### Work to be completed
For the data below, transcribe the part that opens with the line containing "Model this scene" and closes with the line containing "PI = math.pi", exactly and with no pictures.
/---
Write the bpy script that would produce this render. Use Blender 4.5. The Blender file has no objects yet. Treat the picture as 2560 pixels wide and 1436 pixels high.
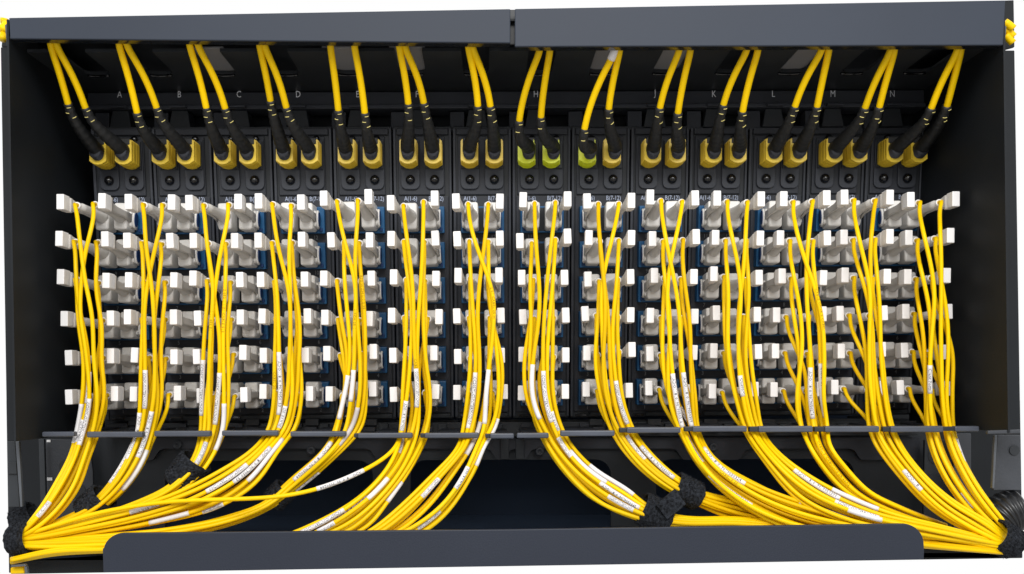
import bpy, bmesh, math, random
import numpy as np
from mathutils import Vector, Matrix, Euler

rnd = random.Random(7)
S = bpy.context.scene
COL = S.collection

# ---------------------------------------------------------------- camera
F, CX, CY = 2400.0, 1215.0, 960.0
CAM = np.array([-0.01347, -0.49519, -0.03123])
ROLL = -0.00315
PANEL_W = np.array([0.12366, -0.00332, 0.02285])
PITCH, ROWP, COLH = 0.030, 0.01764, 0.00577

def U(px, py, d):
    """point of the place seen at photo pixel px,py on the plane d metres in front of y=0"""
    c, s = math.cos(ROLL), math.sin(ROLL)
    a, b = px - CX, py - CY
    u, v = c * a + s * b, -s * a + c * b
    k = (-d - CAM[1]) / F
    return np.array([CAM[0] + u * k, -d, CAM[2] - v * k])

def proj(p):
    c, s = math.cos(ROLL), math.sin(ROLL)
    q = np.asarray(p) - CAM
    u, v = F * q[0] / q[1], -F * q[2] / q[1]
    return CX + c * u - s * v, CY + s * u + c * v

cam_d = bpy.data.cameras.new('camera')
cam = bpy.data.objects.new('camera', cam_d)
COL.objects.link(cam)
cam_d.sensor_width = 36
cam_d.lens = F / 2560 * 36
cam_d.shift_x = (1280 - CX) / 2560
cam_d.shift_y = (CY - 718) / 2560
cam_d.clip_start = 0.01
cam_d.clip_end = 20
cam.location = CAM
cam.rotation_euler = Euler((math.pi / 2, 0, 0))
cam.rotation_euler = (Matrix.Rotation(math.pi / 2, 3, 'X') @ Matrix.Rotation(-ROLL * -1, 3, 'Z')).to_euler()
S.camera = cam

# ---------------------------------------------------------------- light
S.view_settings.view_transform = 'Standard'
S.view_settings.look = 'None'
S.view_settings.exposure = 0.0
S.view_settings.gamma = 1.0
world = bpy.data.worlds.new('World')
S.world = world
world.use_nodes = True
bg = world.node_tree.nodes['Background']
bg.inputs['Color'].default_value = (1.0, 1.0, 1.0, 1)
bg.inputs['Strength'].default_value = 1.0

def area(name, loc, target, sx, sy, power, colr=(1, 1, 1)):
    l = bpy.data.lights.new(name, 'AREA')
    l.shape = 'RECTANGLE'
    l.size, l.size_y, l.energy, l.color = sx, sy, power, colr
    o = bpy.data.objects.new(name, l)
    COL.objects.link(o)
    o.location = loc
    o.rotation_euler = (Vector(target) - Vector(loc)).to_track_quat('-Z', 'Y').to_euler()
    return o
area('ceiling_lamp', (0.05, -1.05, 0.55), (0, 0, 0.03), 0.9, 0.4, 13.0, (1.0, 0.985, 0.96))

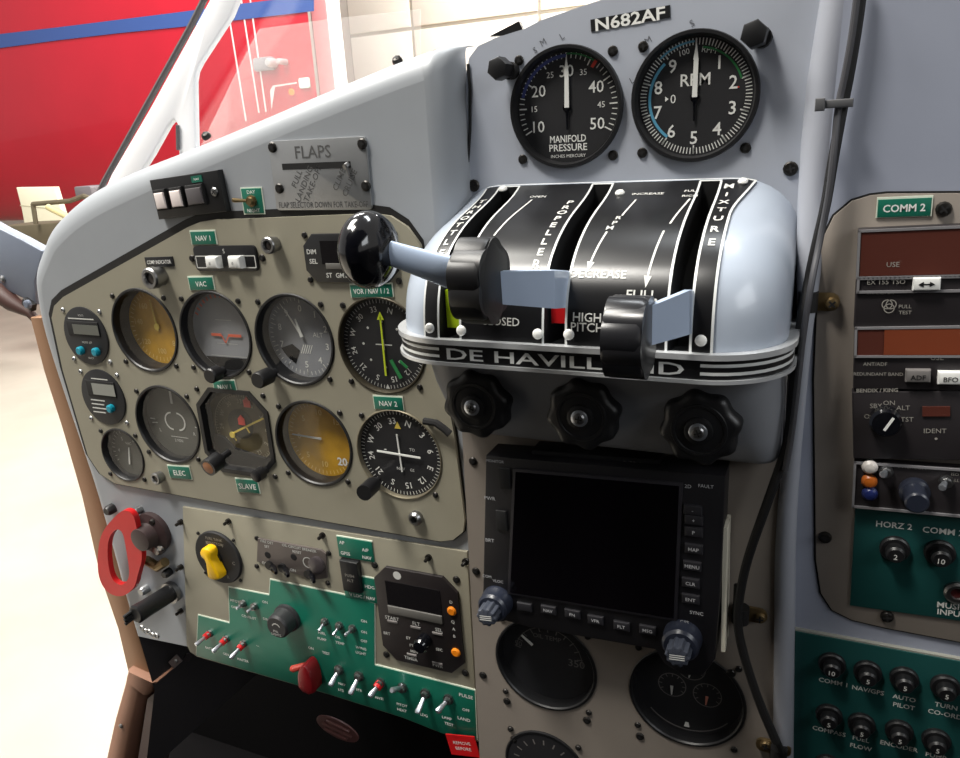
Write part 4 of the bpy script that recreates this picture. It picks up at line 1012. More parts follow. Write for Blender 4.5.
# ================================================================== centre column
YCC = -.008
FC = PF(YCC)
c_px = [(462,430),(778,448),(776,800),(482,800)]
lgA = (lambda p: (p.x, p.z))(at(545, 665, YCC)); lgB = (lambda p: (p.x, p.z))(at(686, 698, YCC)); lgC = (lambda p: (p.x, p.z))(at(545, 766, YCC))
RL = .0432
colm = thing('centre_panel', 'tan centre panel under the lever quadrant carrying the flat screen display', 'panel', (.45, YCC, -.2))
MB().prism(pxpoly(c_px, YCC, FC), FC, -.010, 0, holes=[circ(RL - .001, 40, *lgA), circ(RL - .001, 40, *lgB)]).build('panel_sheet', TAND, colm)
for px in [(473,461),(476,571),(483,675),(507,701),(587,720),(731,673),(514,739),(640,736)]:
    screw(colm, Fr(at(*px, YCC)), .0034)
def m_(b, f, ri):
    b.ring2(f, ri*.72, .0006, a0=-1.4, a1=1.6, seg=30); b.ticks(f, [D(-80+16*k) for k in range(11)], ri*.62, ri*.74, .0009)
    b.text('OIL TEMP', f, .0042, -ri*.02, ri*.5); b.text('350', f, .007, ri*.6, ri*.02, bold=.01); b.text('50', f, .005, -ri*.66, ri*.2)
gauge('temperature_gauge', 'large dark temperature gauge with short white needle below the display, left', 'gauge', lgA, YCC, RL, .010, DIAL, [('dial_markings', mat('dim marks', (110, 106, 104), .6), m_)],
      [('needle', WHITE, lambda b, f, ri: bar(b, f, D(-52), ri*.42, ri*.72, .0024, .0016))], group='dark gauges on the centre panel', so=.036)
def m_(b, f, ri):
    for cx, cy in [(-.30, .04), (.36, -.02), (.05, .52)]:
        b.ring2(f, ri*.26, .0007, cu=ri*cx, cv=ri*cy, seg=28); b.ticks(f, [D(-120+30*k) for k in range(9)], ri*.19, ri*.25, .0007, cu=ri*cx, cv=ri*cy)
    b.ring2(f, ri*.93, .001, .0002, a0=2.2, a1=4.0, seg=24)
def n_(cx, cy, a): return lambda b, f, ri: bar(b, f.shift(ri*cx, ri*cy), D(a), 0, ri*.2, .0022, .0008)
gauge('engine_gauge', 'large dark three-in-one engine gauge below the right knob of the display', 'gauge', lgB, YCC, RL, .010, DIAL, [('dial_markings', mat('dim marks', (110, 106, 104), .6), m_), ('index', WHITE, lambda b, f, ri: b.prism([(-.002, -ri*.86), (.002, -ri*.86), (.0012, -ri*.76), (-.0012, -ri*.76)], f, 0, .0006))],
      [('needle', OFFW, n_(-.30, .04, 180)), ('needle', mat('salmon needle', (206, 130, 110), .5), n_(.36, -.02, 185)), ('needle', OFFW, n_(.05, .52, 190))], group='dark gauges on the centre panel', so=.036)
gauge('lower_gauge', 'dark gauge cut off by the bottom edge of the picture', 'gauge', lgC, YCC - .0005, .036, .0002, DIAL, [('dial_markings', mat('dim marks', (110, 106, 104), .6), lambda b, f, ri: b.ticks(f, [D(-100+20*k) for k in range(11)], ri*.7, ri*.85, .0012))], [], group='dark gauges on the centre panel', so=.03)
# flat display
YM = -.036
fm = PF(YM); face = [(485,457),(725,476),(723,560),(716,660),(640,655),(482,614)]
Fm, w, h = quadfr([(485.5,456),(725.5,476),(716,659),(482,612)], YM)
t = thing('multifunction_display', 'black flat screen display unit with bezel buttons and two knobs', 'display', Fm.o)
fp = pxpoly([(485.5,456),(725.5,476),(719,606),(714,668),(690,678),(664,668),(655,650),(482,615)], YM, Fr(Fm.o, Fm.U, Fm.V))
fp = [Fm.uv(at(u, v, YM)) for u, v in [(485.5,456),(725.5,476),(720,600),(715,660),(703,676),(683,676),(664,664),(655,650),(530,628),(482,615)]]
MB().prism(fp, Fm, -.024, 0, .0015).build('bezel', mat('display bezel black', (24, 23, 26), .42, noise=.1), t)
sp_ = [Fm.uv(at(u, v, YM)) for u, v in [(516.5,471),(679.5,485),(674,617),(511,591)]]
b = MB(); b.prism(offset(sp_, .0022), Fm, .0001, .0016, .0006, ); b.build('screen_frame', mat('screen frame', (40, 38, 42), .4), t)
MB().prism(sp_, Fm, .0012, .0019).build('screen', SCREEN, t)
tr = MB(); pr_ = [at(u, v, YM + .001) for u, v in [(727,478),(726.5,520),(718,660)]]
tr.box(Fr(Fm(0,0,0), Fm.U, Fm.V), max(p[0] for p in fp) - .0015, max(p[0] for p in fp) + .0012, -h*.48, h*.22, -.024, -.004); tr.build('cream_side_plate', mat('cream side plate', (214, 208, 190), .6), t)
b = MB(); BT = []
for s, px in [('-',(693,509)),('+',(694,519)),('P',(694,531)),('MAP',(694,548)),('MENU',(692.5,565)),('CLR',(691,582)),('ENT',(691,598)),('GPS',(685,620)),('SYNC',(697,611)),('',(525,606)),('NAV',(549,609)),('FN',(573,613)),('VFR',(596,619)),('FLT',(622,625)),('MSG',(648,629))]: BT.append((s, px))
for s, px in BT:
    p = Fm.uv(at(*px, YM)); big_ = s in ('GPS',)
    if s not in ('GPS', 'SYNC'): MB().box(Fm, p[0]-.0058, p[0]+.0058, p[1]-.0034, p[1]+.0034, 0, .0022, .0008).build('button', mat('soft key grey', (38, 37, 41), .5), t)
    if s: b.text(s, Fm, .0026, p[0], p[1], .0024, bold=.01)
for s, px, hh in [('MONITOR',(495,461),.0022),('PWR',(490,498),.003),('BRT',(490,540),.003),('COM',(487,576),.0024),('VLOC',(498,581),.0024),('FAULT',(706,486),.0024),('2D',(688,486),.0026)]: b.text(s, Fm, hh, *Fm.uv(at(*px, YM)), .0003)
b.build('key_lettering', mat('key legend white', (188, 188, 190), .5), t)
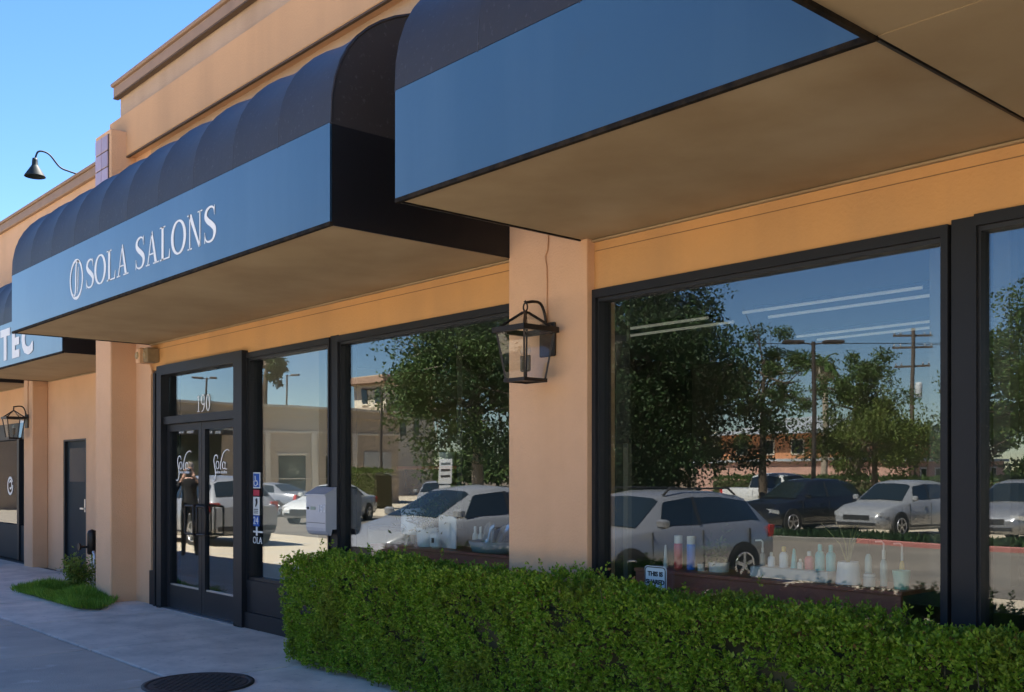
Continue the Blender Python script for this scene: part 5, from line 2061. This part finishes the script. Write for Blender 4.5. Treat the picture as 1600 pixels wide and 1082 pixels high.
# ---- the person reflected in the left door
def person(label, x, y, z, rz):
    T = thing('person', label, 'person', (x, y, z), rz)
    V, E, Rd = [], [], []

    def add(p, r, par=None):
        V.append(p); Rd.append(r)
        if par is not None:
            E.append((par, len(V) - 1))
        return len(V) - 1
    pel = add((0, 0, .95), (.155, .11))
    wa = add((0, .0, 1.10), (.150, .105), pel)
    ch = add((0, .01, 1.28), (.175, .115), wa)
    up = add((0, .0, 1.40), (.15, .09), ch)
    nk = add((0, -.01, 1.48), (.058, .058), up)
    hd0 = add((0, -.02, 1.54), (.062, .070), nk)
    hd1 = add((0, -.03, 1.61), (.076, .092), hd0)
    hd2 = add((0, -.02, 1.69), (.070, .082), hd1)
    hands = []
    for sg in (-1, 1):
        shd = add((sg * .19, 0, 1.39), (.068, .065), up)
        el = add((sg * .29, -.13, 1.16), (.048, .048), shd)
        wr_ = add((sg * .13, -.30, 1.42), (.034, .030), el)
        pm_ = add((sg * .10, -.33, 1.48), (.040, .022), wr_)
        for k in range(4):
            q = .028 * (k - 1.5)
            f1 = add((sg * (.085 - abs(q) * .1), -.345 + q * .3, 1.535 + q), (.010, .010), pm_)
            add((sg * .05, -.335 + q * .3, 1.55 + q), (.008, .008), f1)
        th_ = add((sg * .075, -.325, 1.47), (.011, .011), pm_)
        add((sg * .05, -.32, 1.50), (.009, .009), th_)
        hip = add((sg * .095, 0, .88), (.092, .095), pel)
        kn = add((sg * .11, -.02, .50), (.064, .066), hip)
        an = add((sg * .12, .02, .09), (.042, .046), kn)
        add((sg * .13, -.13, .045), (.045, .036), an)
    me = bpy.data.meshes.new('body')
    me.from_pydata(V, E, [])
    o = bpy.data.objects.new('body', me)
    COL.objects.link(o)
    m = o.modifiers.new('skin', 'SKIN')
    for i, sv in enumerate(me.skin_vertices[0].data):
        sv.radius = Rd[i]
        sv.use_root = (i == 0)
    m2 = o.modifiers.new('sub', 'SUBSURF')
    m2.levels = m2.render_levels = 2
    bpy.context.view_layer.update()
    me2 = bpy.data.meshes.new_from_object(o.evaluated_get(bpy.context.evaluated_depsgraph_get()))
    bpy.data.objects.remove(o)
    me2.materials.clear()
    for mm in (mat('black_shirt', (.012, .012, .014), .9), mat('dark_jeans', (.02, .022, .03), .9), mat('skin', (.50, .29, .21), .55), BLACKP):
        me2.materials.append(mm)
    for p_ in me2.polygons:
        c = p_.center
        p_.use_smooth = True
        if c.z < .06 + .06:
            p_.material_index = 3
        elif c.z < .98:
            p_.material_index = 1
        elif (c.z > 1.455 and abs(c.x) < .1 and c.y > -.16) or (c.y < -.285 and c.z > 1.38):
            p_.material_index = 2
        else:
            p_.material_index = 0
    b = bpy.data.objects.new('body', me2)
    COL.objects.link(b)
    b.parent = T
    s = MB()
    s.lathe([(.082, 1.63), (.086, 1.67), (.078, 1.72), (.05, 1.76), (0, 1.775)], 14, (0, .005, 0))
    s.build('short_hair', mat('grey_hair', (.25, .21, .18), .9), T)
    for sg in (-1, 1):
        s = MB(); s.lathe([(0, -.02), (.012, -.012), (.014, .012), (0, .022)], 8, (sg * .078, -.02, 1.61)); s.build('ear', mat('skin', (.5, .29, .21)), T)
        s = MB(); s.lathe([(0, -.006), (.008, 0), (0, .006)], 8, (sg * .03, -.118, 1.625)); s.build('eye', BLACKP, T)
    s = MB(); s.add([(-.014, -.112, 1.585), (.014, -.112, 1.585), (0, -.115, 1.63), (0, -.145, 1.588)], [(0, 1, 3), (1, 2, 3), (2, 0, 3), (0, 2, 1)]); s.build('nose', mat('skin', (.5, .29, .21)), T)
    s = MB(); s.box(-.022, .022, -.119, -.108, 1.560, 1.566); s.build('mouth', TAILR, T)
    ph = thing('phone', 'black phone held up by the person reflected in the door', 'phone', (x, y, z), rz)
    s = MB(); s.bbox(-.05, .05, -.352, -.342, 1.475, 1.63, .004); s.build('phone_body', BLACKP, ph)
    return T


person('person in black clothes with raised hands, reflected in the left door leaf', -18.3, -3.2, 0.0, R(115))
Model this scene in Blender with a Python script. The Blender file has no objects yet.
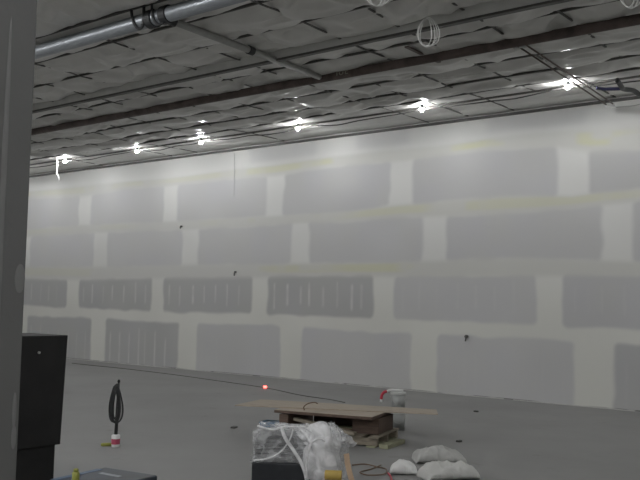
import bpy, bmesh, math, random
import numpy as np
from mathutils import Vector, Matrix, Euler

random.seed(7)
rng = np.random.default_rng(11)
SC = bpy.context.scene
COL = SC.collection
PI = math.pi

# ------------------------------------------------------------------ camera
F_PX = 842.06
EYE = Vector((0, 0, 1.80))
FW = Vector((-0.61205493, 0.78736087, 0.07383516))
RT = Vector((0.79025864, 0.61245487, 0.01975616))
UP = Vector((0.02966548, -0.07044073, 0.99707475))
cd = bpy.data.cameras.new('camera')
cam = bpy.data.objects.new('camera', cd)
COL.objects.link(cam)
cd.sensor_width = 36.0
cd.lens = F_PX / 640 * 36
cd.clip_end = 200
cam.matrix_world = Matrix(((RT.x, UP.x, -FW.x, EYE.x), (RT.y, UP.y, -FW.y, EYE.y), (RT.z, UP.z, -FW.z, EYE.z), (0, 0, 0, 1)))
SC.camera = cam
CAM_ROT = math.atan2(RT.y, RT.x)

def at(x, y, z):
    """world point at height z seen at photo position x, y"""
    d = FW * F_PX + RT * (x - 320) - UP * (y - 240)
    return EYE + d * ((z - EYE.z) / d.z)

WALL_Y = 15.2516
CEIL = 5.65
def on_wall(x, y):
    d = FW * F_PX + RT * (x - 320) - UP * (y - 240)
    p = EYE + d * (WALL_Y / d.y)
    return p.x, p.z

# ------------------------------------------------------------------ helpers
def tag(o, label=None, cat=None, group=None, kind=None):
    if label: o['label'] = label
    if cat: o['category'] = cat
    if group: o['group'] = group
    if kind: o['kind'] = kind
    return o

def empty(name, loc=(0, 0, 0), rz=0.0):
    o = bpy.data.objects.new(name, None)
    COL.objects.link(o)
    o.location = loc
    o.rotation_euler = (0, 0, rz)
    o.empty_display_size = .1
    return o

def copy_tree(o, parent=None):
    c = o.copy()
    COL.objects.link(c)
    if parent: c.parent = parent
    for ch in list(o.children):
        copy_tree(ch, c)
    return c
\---
### Finished answer
Model this scene in Blender with a Python script. The Blender file has no objects yet.
import bpy, bmesh, math, random
import numpy as np
from mathutils import Vector, Matrix, Euler

random.seed(7)
rng = np.random.default_rng(11)
SC = bpy.context.scene
COL = SC.collection
PI = math.pi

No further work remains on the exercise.